27. Individuals make a difference.
They still call it “60 Minutes,” but without Don Hewitt, the show is a shadow of its former self.
28. CDs are for Luddites.
29. Record labels are on the verge of a financial cliff, with the expiration of the album.
30. Baseball and automobiles are so twentieth century.
Baby boomers don’t stop talking about them, but their kids shrug their shoulders and lust for the latest mobile device.
31. Gaming consoles are past their peak.
It’s not about expanding the power of the PlayStation or Xbox, it’s about expanding the power of new devices to include gaming. This has already happened with mobile devices, but my main point is it’s about the TV including gaming, not vice versa. One more time, you don’t add features to the typewriter, you make a computer that includes word processing. Gaming is a feature, not the be all and end all.

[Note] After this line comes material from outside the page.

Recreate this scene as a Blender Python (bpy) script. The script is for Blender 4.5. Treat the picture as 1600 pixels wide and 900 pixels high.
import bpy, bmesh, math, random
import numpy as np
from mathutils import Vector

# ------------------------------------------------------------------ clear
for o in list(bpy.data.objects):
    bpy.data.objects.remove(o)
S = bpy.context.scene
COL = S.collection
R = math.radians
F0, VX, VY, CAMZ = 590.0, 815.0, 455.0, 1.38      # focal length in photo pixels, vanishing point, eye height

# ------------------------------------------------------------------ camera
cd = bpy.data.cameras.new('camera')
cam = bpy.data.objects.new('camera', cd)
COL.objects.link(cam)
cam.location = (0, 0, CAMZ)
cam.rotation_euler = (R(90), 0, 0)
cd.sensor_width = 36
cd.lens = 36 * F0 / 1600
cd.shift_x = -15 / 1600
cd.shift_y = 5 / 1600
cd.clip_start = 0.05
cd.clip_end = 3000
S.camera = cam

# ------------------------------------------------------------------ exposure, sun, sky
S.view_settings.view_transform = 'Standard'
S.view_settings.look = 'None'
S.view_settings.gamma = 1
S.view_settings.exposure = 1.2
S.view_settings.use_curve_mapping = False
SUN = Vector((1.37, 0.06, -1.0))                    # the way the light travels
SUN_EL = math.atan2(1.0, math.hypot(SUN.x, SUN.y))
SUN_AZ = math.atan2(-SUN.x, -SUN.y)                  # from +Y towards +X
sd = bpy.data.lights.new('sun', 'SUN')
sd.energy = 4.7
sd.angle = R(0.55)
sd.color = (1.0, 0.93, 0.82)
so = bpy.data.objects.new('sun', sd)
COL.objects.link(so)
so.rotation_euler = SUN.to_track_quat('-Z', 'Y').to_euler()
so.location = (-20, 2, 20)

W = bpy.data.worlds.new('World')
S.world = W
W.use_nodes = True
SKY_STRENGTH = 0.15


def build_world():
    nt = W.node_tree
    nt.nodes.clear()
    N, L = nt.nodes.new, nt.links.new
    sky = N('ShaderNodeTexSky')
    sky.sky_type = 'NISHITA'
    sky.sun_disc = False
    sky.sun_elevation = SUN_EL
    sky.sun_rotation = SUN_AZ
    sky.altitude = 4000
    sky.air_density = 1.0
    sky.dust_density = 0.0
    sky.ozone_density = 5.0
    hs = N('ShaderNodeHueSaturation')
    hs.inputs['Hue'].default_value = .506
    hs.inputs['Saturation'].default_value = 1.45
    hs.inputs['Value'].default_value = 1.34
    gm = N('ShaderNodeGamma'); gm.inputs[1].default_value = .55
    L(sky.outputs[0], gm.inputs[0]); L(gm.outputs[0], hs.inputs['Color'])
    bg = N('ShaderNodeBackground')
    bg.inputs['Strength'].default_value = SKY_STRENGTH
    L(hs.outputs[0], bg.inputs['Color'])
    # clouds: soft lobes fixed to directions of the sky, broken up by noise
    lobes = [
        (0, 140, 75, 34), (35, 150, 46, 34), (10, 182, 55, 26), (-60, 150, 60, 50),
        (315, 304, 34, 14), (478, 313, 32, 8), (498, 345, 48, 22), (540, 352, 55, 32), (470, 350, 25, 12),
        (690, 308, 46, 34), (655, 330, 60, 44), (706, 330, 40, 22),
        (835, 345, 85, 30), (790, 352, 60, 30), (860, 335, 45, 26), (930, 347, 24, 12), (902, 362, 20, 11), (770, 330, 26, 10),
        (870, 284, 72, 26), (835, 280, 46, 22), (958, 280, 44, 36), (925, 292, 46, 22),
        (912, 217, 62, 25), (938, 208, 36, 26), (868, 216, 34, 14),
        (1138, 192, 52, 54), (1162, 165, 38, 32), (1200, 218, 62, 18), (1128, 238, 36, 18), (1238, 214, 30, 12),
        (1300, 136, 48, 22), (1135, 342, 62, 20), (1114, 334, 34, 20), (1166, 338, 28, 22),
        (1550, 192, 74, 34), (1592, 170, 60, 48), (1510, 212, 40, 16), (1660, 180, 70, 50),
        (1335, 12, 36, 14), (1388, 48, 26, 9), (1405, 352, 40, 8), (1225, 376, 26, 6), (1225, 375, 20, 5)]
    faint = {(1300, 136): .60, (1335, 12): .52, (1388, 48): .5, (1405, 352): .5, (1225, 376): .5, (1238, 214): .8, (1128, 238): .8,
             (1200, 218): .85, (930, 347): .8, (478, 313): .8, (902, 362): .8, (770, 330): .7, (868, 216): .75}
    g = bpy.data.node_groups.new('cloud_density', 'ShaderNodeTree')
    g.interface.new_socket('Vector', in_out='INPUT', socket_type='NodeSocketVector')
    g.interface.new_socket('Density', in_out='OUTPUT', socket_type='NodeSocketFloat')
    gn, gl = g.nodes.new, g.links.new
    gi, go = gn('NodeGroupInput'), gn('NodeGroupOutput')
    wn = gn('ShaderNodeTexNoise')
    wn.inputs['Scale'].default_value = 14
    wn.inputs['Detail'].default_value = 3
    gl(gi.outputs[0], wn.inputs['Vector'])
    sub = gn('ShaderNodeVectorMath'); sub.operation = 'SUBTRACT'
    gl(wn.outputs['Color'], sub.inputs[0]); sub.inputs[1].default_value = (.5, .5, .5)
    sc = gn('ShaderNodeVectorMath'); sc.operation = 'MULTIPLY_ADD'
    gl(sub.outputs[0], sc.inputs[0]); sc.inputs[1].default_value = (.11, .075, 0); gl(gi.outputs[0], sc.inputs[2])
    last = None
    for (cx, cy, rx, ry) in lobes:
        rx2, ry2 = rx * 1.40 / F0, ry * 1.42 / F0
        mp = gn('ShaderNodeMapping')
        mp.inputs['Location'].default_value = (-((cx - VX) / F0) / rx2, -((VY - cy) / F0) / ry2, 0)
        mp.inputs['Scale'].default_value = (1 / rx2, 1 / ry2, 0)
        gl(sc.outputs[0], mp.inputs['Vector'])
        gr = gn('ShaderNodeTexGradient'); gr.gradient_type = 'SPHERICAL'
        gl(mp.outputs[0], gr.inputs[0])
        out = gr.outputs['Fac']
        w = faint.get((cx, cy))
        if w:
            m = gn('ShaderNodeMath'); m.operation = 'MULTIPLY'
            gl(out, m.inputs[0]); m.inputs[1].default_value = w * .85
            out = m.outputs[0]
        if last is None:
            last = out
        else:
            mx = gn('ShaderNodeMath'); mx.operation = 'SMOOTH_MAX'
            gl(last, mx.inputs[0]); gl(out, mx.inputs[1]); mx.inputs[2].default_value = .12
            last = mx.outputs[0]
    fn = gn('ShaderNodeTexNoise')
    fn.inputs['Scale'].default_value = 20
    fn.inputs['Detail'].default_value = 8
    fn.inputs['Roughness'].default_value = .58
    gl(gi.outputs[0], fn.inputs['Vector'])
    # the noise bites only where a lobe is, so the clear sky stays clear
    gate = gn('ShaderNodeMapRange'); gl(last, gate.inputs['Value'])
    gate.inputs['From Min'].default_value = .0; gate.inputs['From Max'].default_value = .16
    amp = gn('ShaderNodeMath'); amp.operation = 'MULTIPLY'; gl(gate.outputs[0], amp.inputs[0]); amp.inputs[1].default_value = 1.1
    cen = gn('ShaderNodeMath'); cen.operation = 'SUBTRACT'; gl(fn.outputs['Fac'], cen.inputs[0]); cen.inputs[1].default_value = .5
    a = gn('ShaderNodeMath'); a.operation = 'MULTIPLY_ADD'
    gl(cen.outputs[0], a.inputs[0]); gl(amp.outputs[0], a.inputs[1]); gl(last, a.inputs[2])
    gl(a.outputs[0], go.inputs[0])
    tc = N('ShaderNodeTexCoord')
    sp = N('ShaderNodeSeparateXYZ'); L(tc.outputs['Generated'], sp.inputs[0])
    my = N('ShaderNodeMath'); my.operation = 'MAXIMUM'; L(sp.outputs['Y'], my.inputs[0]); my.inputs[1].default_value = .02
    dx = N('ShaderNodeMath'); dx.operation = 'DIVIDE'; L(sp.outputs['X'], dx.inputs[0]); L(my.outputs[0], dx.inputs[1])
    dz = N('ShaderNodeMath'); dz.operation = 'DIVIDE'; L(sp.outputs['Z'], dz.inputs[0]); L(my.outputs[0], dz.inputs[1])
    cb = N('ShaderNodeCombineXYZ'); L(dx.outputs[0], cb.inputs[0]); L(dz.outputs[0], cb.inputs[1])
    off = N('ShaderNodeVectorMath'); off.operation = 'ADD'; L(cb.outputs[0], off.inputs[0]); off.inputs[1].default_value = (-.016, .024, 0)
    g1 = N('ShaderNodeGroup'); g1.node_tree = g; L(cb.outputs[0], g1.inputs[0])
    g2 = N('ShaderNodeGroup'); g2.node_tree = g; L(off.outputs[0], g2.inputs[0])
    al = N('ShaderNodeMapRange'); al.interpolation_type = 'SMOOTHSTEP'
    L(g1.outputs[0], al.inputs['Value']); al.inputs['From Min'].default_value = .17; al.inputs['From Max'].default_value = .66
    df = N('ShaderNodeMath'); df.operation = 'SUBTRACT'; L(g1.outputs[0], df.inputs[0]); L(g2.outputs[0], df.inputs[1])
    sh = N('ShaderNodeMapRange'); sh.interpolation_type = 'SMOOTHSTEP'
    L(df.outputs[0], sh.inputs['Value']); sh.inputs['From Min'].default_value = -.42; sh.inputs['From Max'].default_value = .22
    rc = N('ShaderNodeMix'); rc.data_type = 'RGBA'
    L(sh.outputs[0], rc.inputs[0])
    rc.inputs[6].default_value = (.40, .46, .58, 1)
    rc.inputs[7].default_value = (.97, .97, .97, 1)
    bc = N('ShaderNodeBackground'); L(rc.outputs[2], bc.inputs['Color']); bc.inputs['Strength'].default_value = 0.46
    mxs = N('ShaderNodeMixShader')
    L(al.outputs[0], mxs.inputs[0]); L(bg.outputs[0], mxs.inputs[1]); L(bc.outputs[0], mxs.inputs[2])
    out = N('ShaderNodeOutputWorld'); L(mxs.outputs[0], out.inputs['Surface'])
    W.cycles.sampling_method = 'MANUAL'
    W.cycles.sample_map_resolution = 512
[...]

32. We live in an on demand culture.
If your product is not available 24/7, you’d better be expensive and shooting for an exclusive, tiny audience. Restrictions are history. Make it available, or people will consume something else.
33. Movies are dead and never coming back.
Television has replaced them. Because story is universal and special effects are not. In other words, you’re gonna get very tired of screwing someone who’s beautiful but doesn’t talk.
34. We live in a consumer culture.
If you want to start a trend, start with consumers, not businesses.
35. Youngsters are not always first to a trend.
36. We expect everything to work.
From cars to computers, the old sixties mantra of not buying electric windows because they break is passe. If you buy a product that breaks, you will never buy another product from that company again.